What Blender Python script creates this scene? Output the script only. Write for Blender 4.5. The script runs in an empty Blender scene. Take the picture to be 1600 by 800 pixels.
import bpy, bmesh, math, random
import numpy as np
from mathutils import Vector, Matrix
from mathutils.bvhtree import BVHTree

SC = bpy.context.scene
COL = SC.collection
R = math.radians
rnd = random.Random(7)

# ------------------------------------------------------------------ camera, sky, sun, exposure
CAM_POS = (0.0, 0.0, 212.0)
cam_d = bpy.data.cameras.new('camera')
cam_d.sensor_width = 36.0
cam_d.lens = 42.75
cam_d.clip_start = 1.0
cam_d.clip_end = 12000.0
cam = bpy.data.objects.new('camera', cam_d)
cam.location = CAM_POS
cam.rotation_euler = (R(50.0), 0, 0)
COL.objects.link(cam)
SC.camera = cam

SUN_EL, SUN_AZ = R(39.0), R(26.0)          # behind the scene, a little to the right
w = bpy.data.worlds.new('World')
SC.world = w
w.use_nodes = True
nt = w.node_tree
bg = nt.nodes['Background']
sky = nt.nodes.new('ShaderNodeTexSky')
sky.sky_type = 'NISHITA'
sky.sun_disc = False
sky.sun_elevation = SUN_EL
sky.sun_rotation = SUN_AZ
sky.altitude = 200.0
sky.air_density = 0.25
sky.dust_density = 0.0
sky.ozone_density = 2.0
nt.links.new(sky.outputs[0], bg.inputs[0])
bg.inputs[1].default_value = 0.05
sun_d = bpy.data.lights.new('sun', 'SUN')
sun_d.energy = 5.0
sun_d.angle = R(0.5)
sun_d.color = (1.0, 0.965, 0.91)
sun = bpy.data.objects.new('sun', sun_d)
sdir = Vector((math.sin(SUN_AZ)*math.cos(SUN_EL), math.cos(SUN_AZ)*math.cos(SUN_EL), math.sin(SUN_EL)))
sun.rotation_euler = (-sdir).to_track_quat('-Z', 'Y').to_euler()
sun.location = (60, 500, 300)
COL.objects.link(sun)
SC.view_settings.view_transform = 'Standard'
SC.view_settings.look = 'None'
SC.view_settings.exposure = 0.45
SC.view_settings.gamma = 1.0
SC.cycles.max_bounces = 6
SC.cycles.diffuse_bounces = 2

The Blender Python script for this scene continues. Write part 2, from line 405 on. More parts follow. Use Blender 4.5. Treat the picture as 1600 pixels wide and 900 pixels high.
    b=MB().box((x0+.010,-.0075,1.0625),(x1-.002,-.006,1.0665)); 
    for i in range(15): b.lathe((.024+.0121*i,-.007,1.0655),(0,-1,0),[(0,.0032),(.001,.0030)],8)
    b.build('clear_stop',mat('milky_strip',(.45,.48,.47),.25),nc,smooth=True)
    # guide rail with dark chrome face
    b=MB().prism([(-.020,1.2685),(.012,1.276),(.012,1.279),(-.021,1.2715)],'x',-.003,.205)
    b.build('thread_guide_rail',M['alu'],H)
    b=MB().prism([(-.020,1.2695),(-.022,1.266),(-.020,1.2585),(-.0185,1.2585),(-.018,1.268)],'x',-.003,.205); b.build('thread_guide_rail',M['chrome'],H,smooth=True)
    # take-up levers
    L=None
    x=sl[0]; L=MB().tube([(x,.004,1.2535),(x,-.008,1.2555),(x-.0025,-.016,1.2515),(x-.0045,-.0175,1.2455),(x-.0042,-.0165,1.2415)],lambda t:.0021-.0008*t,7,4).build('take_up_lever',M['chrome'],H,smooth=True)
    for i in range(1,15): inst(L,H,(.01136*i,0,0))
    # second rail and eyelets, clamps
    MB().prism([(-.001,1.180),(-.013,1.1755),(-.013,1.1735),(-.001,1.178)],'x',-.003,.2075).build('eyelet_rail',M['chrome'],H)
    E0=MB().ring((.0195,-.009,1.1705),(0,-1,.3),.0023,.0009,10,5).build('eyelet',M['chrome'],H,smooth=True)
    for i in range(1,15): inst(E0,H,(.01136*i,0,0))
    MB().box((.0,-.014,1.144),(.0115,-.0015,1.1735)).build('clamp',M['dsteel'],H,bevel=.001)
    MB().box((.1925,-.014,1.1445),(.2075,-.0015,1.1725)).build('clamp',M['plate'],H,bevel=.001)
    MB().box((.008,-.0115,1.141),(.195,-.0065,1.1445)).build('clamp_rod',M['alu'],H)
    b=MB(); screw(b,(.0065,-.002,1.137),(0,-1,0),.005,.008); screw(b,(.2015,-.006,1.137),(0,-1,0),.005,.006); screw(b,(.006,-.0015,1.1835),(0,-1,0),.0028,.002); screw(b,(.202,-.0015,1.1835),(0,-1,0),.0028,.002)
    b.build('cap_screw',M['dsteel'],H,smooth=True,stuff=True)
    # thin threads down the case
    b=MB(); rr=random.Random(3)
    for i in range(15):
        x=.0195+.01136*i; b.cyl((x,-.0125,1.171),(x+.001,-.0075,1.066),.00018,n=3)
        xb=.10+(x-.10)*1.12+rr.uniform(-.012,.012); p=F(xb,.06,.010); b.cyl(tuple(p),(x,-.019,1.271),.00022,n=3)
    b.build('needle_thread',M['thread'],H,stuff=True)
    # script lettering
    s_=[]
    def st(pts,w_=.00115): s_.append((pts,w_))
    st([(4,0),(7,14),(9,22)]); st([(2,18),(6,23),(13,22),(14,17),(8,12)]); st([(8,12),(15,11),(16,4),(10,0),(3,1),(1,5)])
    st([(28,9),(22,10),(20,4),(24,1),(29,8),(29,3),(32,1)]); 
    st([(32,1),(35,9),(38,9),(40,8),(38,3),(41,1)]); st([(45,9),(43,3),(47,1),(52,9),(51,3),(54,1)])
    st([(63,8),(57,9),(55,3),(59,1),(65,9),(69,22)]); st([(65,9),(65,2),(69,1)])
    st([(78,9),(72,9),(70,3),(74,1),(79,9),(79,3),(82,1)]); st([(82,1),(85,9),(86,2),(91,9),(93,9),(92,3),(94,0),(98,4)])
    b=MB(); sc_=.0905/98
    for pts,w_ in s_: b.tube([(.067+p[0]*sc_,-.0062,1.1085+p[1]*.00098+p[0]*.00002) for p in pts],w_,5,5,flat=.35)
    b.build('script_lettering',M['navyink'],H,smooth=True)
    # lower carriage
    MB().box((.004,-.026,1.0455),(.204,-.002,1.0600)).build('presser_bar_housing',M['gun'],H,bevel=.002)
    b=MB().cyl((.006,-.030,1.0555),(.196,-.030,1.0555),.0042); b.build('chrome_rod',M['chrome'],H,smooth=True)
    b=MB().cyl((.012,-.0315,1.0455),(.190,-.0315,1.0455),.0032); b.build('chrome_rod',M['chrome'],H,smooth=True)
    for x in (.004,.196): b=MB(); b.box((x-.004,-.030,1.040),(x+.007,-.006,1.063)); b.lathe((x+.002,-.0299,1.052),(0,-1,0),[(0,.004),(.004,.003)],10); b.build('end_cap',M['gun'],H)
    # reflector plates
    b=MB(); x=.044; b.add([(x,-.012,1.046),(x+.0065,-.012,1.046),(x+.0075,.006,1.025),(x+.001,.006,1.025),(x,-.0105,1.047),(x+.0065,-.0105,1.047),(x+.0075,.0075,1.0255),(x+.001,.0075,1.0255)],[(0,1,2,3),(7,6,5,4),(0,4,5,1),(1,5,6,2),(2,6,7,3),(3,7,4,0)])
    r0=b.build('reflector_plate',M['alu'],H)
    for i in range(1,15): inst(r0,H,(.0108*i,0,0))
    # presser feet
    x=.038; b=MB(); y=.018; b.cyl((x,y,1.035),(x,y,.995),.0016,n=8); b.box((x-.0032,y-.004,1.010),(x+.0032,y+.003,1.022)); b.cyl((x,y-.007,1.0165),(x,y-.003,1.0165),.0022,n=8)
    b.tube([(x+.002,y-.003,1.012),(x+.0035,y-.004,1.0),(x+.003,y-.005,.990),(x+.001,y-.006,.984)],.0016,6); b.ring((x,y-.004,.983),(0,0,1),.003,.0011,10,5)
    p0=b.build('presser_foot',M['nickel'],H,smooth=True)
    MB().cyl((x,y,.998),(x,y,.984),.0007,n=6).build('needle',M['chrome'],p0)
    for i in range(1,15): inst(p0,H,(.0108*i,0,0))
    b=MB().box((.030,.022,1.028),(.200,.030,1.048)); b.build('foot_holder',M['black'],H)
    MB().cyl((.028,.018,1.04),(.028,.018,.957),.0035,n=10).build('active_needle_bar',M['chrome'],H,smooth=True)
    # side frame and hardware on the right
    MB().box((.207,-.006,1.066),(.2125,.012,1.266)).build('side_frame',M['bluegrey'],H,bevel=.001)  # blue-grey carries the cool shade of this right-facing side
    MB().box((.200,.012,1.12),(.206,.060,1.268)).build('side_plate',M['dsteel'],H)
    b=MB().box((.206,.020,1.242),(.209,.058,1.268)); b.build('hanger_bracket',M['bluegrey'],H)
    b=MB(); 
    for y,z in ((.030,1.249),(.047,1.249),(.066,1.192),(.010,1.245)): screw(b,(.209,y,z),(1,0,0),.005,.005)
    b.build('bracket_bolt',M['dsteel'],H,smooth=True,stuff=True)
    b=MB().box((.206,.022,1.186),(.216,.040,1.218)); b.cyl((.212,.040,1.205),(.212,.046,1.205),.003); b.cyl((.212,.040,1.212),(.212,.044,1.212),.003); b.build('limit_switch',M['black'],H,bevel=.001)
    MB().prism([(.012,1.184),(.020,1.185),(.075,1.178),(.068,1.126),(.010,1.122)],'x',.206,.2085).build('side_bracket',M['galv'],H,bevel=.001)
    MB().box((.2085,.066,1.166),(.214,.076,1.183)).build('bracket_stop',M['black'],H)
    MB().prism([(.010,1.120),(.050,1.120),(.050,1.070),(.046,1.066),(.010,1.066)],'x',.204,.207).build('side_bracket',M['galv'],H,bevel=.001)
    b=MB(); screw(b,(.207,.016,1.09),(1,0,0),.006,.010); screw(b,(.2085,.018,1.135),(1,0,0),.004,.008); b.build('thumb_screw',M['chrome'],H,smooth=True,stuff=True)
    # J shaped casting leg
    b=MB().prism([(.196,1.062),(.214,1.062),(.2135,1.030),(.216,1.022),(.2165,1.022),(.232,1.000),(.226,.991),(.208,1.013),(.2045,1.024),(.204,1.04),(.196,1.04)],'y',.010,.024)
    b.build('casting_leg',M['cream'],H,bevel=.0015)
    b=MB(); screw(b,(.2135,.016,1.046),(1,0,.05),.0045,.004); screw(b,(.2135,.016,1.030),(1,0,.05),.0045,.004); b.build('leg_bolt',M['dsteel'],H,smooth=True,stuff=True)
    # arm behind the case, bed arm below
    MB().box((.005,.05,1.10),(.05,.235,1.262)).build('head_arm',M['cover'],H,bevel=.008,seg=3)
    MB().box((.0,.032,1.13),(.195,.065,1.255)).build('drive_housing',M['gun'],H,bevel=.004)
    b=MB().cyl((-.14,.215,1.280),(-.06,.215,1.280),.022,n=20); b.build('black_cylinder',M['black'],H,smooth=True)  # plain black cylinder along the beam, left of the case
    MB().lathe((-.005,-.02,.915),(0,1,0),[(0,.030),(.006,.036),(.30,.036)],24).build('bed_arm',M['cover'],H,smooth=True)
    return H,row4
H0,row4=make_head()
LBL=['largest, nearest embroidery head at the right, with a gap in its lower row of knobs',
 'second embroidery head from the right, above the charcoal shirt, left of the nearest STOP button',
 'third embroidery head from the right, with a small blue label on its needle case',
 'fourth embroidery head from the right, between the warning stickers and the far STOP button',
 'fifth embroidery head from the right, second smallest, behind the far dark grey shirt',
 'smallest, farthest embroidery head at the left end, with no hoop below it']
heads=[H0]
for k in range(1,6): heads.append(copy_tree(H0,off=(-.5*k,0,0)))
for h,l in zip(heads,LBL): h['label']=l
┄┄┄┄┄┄
**SET TASK:**
The lines from the first of the entries through the line holding "SC.camera = cam" are to be restated word for word, and no others.

**RESPONSE TO THE EXERCISE:**
What Blender Python script creates this scene? Output the script only. Write for Blender 4.5. The script runs in an empty Blender scene. Take the picture to be 1600 by 800 pixels.
import bpy, bmesh, math, random
import numpy as np
from mathutils import Vector, Matrix
from mathutils.bvhtree import BVHTree

SC = bpy.context.scene
COL = SC.collection
R = math.radians
rnd = random.Random(7)

# ------------------------------------------------------------------ camera, sky, sun, exposure
CAM_POS = (0.0, 0.0, 212.0)
cam_d = bpy.data.cameras.new('camera')
cam_d.sensor_width = 36.0
cam_d.lens = 42.75
cam_d.clip_start = 1.0
cam_d.clip_end = 12000.0
cam = bpy.data.objects.new('camera', cam_d)
cam.location = CAM_POS
cam.rotation_euler = (R(50.0), 0, 0)
COL.objects.link(cam)
SC.camera = cam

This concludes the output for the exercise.